Question

If 3 balls are drawn at random from a bag containing 3 red and 4 blue balls,

what is the expected number of red balls in the sample?

Answer 1

The expected number of red balls in the sample is 1.2857.

Explanation:

The balls are chosen without replacement from the sample, which means that the hypergeometric distribution is used to solve this question.

Hypergeometric distribution:

The probability of x sucesses is given by the following formula:

`P(X = x) = h(x,N,n,k) = (C_(k,x)*C_(N-k,n-x))/(C_(N,n))`

In which:

x is the number of sucesses.

N is the size of the population.

n is the size of the sample.

k is the total number of desired outcomes.

Combinations formula:

`C_(n,x)` is the number of different combinations of x objects from a set of n elements, given by the following formula.
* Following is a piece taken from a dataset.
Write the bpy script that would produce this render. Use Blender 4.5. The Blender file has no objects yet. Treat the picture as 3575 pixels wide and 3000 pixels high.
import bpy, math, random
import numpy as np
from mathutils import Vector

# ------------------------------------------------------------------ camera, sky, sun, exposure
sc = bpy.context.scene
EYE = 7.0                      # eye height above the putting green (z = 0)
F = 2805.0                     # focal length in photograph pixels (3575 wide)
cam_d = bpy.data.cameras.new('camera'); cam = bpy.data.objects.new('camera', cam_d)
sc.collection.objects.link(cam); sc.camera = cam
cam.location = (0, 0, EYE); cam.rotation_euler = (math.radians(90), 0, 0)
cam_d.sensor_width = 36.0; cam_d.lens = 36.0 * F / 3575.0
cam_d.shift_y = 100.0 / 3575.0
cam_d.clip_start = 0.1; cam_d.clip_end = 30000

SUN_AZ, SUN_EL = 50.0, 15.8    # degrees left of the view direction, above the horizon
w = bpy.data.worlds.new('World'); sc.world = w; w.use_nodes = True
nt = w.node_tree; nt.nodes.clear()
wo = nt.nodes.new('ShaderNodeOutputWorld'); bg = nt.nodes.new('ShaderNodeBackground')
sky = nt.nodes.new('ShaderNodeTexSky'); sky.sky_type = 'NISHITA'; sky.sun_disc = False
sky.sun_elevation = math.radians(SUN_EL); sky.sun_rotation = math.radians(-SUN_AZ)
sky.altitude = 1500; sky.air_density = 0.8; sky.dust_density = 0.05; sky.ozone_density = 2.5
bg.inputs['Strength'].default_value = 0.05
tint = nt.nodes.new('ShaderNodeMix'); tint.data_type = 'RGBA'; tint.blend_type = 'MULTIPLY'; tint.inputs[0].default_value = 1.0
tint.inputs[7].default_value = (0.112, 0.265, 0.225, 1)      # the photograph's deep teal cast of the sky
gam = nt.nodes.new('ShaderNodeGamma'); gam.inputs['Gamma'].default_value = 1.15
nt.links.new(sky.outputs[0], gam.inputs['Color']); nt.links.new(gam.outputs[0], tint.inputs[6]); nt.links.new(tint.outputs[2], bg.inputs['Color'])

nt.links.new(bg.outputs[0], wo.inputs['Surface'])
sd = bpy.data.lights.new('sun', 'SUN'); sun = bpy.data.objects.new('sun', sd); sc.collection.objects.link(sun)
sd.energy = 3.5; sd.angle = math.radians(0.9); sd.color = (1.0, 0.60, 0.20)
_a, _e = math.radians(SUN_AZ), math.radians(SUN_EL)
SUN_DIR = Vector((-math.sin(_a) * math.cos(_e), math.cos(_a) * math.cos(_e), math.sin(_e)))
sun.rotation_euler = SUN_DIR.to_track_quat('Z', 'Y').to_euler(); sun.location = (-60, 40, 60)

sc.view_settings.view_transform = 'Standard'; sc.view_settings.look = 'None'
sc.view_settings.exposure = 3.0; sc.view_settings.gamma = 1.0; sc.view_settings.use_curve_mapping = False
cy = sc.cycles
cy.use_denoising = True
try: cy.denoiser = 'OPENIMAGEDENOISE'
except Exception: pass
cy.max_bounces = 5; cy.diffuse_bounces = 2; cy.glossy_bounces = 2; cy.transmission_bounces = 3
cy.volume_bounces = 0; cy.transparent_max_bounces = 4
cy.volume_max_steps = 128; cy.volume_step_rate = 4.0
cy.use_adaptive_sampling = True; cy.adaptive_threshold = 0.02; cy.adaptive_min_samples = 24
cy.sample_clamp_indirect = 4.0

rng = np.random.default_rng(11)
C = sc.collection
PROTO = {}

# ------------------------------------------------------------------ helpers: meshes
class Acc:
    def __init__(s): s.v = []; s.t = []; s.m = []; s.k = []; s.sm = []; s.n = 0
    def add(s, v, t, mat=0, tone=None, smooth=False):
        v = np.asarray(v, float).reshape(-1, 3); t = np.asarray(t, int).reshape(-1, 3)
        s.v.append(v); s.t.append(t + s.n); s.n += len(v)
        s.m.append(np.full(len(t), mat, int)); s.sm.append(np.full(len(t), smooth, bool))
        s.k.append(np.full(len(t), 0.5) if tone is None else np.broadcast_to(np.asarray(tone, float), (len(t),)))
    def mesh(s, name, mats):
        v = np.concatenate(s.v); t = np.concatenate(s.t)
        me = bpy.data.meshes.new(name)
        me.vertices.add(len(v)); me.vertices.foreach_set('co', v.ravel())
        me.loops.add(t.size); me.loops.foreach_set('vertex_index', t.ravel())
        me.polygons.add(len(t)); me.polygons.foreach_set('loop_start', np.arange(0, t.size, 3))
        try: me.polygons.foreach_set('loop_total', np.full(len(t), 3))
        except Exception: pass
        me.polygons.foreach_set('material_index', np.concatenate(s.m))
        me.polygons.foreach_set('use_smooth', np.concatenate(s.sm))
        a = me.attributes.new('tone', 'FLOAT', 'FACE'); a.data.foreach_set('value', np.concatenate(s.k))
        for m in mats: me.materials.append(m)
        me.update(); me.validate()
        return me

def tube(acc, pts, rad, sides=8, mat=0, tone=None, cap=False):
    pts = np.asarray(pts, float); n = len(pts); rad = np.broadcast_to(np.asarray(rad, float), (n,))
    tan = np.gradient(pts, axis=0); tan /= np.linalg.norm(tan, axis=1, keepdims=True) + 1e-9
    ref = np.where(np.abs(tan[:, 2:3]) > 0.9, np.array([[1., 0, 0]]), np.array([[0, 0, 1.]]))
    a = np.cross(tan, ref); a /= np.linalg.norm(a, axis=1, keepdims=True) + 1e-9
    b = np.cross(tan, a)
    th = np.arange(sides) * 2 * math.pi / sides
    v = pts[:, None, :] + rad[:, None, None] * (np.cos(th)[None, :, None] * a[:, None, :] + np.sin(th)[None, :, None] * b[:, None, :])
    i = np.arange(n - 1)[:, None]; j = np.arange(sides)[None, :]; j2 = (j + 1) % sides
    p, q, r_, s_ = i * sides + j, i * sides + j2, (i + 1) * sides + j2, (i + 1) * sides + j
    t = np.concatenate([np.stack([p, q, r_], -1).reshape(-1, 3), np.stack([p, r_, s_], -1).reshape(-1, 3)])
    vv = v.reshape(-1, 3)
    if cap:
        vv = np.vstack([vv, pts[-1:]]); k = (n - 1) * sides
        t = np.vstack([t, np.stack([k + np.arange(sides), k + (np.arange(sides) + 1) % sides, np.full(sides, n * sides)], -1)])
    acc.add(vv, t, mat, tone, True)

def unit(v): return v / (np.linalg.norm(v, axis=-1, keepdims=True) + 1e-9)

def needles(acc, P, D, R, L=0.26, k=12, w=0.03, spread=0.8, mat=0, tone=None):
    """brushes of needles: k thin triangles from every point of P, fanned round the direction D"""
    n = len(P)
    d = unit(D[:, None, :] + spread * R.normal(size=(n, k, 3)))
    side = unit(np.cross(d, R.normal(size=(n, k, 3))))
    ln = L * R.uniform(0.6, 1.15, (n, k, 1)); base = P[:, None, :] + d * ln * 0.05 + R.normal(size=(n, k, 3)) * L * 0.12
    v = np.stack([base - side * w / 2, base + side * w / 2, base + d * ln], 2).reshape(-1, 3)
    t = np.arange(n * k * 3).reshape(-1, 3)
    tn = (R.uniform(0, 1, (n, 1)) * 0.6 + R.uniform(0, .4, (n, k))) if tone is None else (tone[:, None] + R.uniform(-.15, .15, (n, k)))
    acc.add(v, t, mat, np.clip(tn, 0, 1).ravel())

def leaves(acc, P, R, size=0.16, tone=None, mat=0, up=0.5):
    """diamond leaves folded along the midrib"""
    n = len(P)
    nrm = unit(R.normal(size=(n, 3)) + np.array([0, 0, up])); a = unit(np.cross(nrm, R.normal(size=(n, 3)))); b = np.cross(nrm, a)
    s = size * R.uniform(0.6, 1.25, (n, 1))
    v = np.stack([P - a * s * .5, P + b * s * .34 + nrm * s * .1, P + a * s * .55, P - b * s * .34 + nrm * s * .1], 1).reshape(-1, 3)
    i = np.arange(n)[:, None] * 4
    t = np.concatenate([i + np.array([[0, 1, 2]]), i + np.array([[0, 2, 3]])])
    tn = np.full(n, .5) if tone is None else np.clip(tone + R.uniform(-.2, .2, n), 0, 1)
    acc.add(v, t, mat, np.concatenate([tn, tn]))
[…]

`C_(n,x) = (n!)/(x!(n-x)!)`

The expected value of the hypergeometric distribution is:

`E(X) = (nk)/(N)`

3 red balls in the sample:

This means that
`k = 3`

3 balls are drawn:

This means that
`n = 3`

Total of 3 + 4 = 7 balls:

This means that
`N = 7`

What is the expected number of red balls in the sample?

`E(X) = (nk)/(N) = (3*3)/(7) = 1.2857`

The expected number of red balls in the sample is 1.2857.